##### Dataset excerpt #####
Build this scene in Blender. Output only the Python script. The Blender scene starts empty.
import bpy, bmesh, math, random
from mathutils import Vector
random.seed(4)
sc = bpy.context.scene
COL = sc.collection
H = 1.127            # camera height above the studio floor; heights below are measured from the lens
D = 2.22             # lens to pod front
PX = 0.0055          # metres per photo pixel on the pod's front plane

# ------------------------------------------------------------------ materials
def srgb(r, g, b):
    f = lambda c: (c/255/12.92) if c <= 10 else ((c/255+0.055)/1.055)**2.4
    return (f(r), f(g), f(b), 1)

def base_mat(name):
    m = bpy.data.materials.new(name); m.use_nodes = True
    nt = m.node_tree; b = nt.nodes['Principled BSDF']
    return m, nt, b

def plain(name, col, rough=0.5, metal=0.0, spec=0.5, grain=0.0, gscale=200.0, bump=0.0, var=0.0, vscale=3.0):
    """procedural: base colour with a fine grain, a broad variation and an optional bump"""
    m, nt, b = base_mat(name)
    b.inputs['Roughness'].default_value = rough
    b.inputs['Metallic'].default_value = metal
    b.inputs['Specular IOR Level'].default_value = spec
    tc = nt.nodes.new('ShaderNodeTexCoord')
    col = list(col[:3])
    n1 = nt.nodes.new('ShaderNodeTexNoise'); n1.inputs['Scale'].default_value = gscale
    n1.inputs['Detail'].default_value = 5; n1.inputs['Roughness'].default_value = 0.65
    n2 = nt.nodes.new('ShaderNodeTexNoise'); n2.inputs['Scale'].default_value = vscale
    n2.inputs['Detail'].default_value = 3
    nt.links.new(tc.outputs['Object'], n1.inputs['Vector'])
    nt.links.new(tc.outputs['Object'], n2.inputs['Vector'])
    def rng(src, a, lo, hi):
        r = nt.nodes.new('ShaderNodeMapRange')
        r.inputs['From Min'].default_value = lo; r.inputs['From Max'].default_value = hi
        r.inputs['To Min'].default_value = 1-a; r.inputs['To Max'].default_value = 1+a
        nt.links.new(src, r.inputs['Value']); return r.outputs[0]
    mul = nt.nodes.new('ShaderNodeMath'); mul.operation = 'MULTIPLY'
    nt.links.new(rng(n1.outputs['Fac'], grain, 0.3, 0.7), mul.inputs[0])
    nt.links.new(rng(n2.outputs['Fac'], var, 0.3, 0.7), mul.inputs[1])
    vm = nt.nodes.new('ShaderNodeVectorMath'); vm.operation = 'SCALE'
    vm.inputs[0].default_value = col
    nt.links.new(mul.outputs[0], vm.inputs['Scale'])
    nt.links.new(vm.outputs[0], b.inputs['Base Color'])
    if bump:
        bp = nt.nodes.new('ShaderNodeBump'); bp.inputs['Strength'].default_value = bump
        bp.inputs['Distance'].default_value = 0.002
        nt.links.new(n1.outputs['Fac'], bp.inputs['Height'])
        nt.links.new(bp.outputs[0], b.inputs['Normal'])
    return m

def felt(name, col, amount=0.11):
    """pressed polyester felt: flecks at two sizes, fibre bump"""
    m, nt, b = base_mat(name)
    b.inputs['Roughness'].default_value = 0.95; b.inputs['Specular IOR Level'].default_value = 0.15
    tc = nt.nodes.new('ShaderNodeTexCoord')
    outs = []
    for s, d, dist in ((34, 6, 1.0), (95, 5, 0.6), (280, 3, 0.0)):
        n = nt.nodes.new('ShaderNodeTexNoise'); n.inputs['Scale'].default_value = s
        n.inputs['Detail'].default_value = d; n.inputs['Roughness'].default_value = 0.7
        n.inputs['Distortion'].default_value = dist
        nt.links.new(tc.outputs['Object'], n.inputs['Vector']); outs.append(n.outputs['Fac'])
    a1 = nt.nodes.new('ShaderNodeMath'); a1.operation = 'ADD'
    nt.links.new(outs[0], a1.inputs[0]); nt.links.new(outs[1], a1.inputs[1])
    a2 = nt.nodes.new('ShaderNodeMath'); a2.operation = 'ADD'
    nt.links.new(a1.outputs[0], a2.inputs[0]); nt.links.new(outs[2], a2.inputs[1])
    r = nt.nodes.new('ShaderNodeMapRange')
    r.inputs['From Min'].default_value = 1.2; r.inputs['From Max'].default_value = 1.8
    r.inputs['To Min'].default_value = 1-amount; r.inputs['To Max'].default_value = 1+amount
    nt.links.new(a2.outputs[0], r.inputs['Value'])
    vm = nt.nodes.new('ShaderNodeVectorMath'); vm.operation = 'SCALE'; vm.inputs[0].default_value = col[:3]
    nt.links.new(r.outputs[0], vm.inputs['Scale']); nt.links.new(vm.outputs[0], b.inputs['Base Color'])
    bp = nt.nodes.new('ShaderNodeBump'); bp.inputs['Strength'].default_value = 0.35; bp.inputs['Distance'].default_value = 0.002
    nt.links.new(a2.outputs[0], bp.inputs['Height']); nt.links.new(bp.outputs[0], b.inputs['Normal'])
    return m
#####
Task to complete -
Using the material above, quote the first line and each line after it, stopping at and including the line that holds "PX = 0.0055".

Task output -
Build this scene in Blender. Output only the Python script. The Blender scene starts empty.
import bpy, bmesh, math, random
from mathutils import Vector
random.seed(4)
sc = bpy.context.scene
COL = sc.collection
H = 1.127            # camera height above the studio floor; heights below are measured from the lens
D = 2.22             # lens to pod front
PX = 0.0055          # metres per photo pixel on the pod's front plane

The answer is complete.